What is Your Name?

What is your quest? What is your favorite color? What is the air-speed velocity of an unladen swallow? All important questions.  But the real question is: who are you following?

Matthew 5:21-27; 1 Corinthians 3:1-9; Psalm 119:1-8; Deuteronomy 30:15-20

The book of Deuteronomy is really quite fun.  It’s essentially a really long sermon — Moses’ last words to the people of Israel while they were hanging out on the banks of the Jordan River getting ready to head into the Promised Land.  He reminded them that God brought them to that place out of slavery in Egypt.  He summarized the Law to them.  Finally he left the people of Israel with a choice, and that’s what our reading is today.

Moses says to the people, “You have a choice today: life and prosperity or death and destruction.  If you love God, and walk in His ways, you will be blessed.  But if you turn away, then it’s not going to go so well for you.  So, make your choice.  I’d suggest you choose for God.”  Strangely enough, Deuteronomy doesn’t record the people’s response, but to a similar question in Joshua, the people insist that they will only and ever follow God, even with some stern warnings about it.  Then we have the book of Judges to show us all how well that worked out for Israel.

The choice Moses sets before the people of Israel is not unlike the choice that Jesus sets before his disciples during the sermon on the mount.  It’s not quite so obvious as what Moses says to the Israelites but the idea is still there.  The basic question is: who are you following?  Are you worshipping the Law or the Law-giver?  You see Jesus saw in the ways the Pharisees interpreted the Law that they were more concerned with the letter of the law and not the intent.  In the traditional interpretation, external action was what mattered: murder, adultery, taking oaths, and the like.  But Jesus switches things around.  It’s not just about the actions, but also what goes on in our thoughts.

The commandment isn’t just about committing murder, but also about being angry with another.  The commandment isn’t just about committing adultery, it’s also about lustful thoughts.  Jesus makes clear that God isn’t just worried about the things we say and do, but what goes on in our minds as well.  It’s not good enough to just follow the things in the Law, you have to follow God, and God has a bigger expectation of us than just what’s in the Law.

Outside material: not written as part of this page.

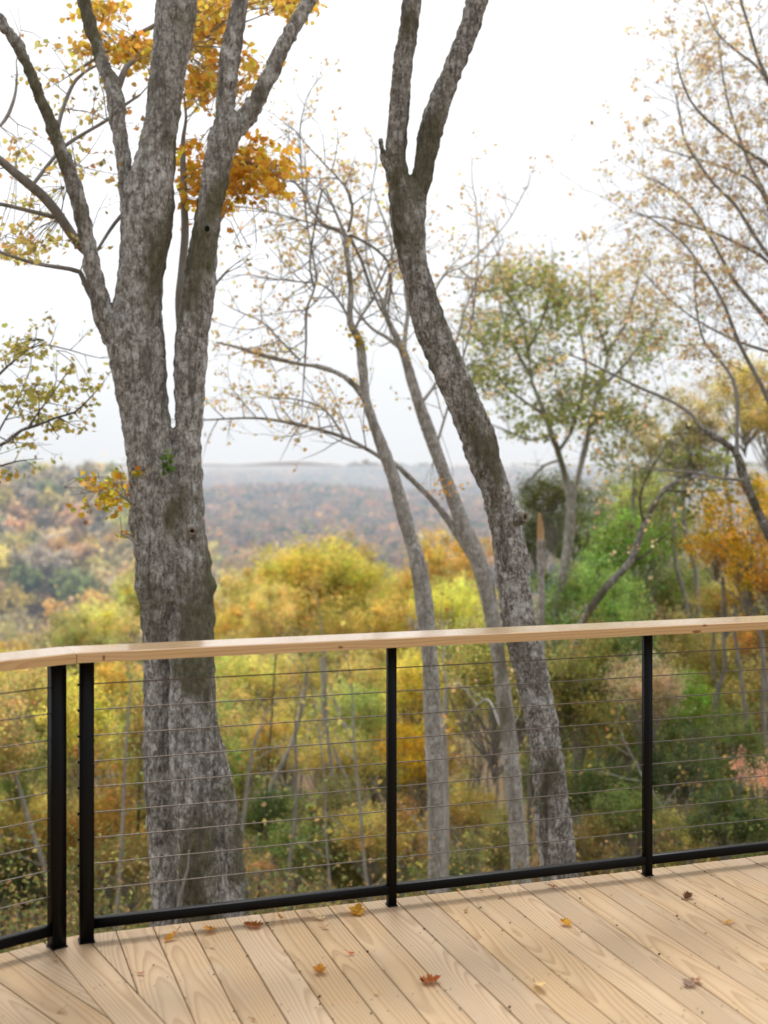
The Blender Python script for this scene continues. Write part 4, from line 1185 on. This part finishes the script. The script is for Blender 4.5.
# leaning dark limb tree below it
slender('tree', 'thin dark trunk leaning right in front of the green trees at right', [
    [(560, 700, 11), (572, 655, 10), (584, 620, 9), (600, 595, 8.5), (615, 578, 8), (629, 563, 8), (637, 545, 7), (644, 525, 6.5), (654, 505, 6), (664, 490, 5.5), (679, 480, 4)],
], [
    ([(629, 563, 4), (645, 555, 3), (660, 540, 2.5), (672, 530, 2)], .3), ([(664, 490, 4), (680, 478, 3), (700, 470, 2.5), (715, 455, 2)], .3), ([(644, 525, 4), (640, 500, 3), (648, 475, 2.5), (660, 455, 2)], -.3),
    ([(664, 490, 3.5), (690, 492, 3), (720, 490, 2.5)], .2),
], 19.0, BARK_DARK, TWIG_DARK, (.34, .36, .15), 41, 300, (.05, .09),
    [(420, [(690, 455, 26, 12, 19.5, 1), (665, 500, 20, 12, 19.3, .6), (720, 470, 20, 14, 19.5, .8), (640, 470, 14, 10, 19.6, .4), (700, 500, 24, 10, 19.4, .5)], (.32, .35, .15))], None, .4, (.4, .8), 1)

def undergrowth():
    n = 1100
    Z = 11 * (70 / 11) ** rng.random(n); px = rng.uniform(-160, 930, n)
    X = (px - 384) * Z / F
    g = terrain(X, Z)
    pal = np.array([(.30, .30, .11), (.22, .28, .10), (.14, .19, .08), (.38, .32, .12), (.42, .27, .12), (.34, .24, .13)])
    cc = pal[rng.integers(0, len(pal), n)]
    k = 60
    h = rng.uniform(.2, 1.1, n) * (1 + Z / 60)
    off = rng.normal(size=(n, k, 3)) * (np.array([.38, .38, .32])[None, None] * (.7 + h)[:, None, None])
    P = np.stack([X, Z, g], 1)[:, None] + off + np.array([0, 0, 1]) * (h * .55)[:, None, None]
    P[..., 2] = np.maximum(P[..., 2], g[:, None] + .05)
    ch = [leaves(P.reshape(-1, 3), rng.uniform(.026, .065, n * k) * np.repeat(.75 + Z / 40, k), np.clip(np.repeat(cc, k, 0) * np.exp(rng.normal(0, .28, (n * k, 1))), 0, .8), KITE, .3, .2)]
    m2 = 9000
    Z = 10 * (60 / 10) ** rng.random(m2); X = (rng.uniform(-160, 930, m2) - 384) * Z / F
    P = np.stack([X, Z, terrain(X, Z) + .06], 1)
    ch.append(leaves(P, rng.uniform(.035, .08, m2), tints(m2, (.36, .22, .10), .4, .15), MAPLE, 1.2))
    o = build('undergrowth', ch, LEAF); o['kind'] = 'stuff'; o['label'] = 'low leafy undergrowth and leaf litter on the wooded slope'; o['category'] = 'undergrowth'
undergrowth()

# broken snag
def snag():
    Z = 15.0; rows = [(540, 800, 8), (541, 700, 7.5), (541, 640, 7), (541.5, 590, 6.5), (541, 560, 7), (542, 540, 9), (541.5, 525, 7), (540.5, 513, 2.5)]
    b = pt(541, 468, Z); base = np.array([b[0], b[1], float(terrain(b[0], b[1])) - .2])
    t = thing('dead_snag', 'broken dead stem with a raw tan splintered top right of the leaning trunk', 'dead tree', base)
    P = trace(rows, Z, 0, .05)
    cut = np.searchsorted(P[:, 2], pt(0, 552, Z)[2])
    trunk_mesh('trunk', [P[:cut + 3]], BARK_PALE, t, base, .012, .004, .006)
    ch = []
    top = P[cut:]
    for k in range(5):
        Q = top.copy(); n = len(Q); f = np.linspace(0, 1, n)
        end = n - random.randint(0, n // 2) if k else n
        Q = Q[:max(end, 3)]; off = np.array([random.uniform(-.03, .03), random.uniform(-.03, .03)])
        Q[:, 0] += off[0]; Q[:, 1] += off[1]; Q[:, 3] = np.linspace(.022, .003, len(Q)) if k else Q[:, 3] * .8
        ch += tube(Q, 6)
    build('splintered_top', shift(ch, base), simple_bark('raw_wood', (.50, .30, .15), (.62, .44, .26)), t)
snag()

# bare pale saplings seen through the cables
SAP = [
    ('pale bare sapling leaning right between twin trunk and middle post', [(240, 930, 6), (258, 839, 5.5), (266, 810, 5), (273, 784, 5), (284, 760, 4.5), (293, 741, 4), (300, 715, 4), (304, 690, 3)], 19),
    ('straight grey sapling trunk half way between twin trunk and middle post', [(327, 960, 9), (326, 882, 8), (327, 820, 7.5), (325, 757, 7), (324, 690, 6), (323, 640, 5)], 24),
    ('pale crooked sapling leaning left beside the middle post', [(390, 930, 6), (377, 878, 5), (368, 855, 5), (360, 835, 5), (353, 810, 4.5), (348, 784, 4), (340, 765, 3.5), (334, 750, 3)], 20),
    ('thin pale stem crossing left of the middle post', [(400, 860, 5), (388, 815, 4.5), (375, 788, 4), (360, 757, 4), (348, 734, 3.5), (334, 700, 3)], 22),
    ('short pale stem right beside the twin trunk', [(236, 900, 5), (241, 840, 4.5), (246, 796, 4), (252, 753, 3.5), (259, 730, 3)], 17),
    ('pale leaning sapling behind the left railing panel', [(60, 930, 6), (42, 860, 5), (30, 825, 4.5), (15, 775, 4), (0, 740, 4), (-14, 705, 3)], 18),
    ('thin grey sapling rising behind the left railing panel', [(36, 900, 5), (32, 840, 4.5), (26, 790, 4), (18, 740, 3.5), (13, 700, 2.5)], 20),
    ('dead pale branch leaning left behind the right railing panel', [(690, 870, 6), (672, 833, 5), (662, 810, 4.5), (652, 792, 4), (640, 772, 3)], 16),
    ('thin stem rising between the slender tree and pale tree', [(446, 900, 6), (447, 820, 5), (446, 760, 4.5), (444, 720, 4), (446, 690, 3)], 14),
]
for i, (lab, rows, Z) in enumerate(SAP):
    b = pt(rows[0][0], 468, Z); base = np.array([b[0], b[1], float(terrain(b[0], b[1])) - .2])
    t = thing('sapling', lab, 'sapling', base, 'bare saplings below the deck')
    np.random.seed(60 + i)
    e = rows[0]; dx = rows[0][0] - rows[1][0]
    rows = [(e[0] + dx * .8, e[1] + 90, e[2] * 1.2)] + rows
    P = trace(rows, Z, .3, .12)
    build('trunk', shift(tube(P, 8), base), TWIG_PALE, t, True)
    tub, tips = [], []
    sprout(P, .5, (.5, 1.2), 1, tub, tips, .45, .009, seg=.2)
    build('branch', shift(tw_chunks(tub, 4), base), TWIG_PALE, t, True)['kind'] = 'stuff'
    tp = np.array([q[0] for q in tips]); n = 40
    L = tp[rng.integers(0, len(tp), n)] + rng.normal(0, .05, (n, 3))
    build('crown', [leaves(L - base, rng.uniform(.05, .10, n), tints(n, (.55, .38, .12), .3), KITE)], LEAF, t)

random.seed(77); np.random.seed(77)
for i in range(22):
    px = random.choice([random.uniform(100, 140), random.uniform(250, 380), random.uniform(400, 500), random.uniform(575, 640), random.uniform(660, 760), random.uniform(0, 40)])
    Z = random.uniform(15, 32); wd = random.uniform(2.4, 5.0); lean = random.uniform(-26, 26)
    ptop = random.uniform(640, 730); pbot = 980
    rows = [(px - lean * .5 + random.uniform(-3, 3) + lean * f, pbot + (ptop - pbot) * f, wd * (1.2 - .65 * f)) for f in np.linspace(0, 1, 6)]
    b = pt(rows[0][0], 468, Z); base = np.array([b[0], b[1], float(terrain(b[0], b[1])) - .2])
    t = thing('sapling', '', 'sapling', base, 'bare saplings below the deck')
    rows = [(rows[0][0], pbot + 160, rows[0][2])] + rows
    P = trace(rows, Z, .2, .12)
    mt = TWIG_PALE if i % 3 == 0 else TWIG if i % 3 == 1 else TWIG_DARK
    build('trunk', shift(tube(P, 8), base), mt, t, True)
    tub, tips = [], []
    sprout(P, .55, (.5, 1.3), 1, tub, tips, .45, .008, seg=.2)
    build('branch', shift(tw_chunks(tub, 4), base), mt, t, True)['kind'] = 'stuff'
    tp = np.array([q[0] for q in tips]); n = 60
    L = tp[rng.integers(0, len(tp), n)] + rng.normal(0, .04, (n, 3))
    build('crown', [leaves(L - base, rng.uniform(.05, .10, n), tints(n, random.choice([(.66, .50, .14), (.42, .42, .16), (.30, .36, .13)]), .25, .08), KITE)], LEAF, t)
    pending.append((t, f'{["pale", "grey", "dark"][i % 3]} thin upright sapling {where(px, 800)}', px, 800, Z))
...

Of course the standard is set impossibly high.  A little while later in the Sermon, Jesus says, “Be perfect… as your heavenly Father is perfect.”  In last week’s Gospel, Jesus says, “Unless your righteousness surpasses that of the Pharisees… you will certainly not enter the kingdom of heaven.”  And remember the Pharisees were pretty darn righteous.

I want you all to really pay attention to what Jesus said here: “Unless YOUR righteousness surpasses that of the Pharisees, you will certainly not enter the kingdom of heaven.”  I don’t know about you, but I’m really glad I don’t have to rely on my own righteousness for salvation.  If I were trying “earn” salvation, I would have absolutely no hope, because I’m pretty sure I wouldn’t be more righteous than the Pharisees, and I definitely wouldn’t be as perfect as God.  Lucky for us though, someone else is.

There is one person I can think of whose righteousness surpasses that of the Pharisees, and who is as perfect as God.  Any guesses who that is?  It all comes down to what I said two weeks ago — the Sermon on the Mount brings us to the place where we realize that we cannot earn our own salvation, and instead need Jesus to do it.  And that’s the choice that we always have before us: do we do things our way or God’s.  Do we trust that God knows what is best for us or not?  Our way leads to destruction, but God’s way leads to life.  To quote Moses, “Choose life, so that you may live, and that you may love the Lord your God, listen to his voice, and hold fast to him.”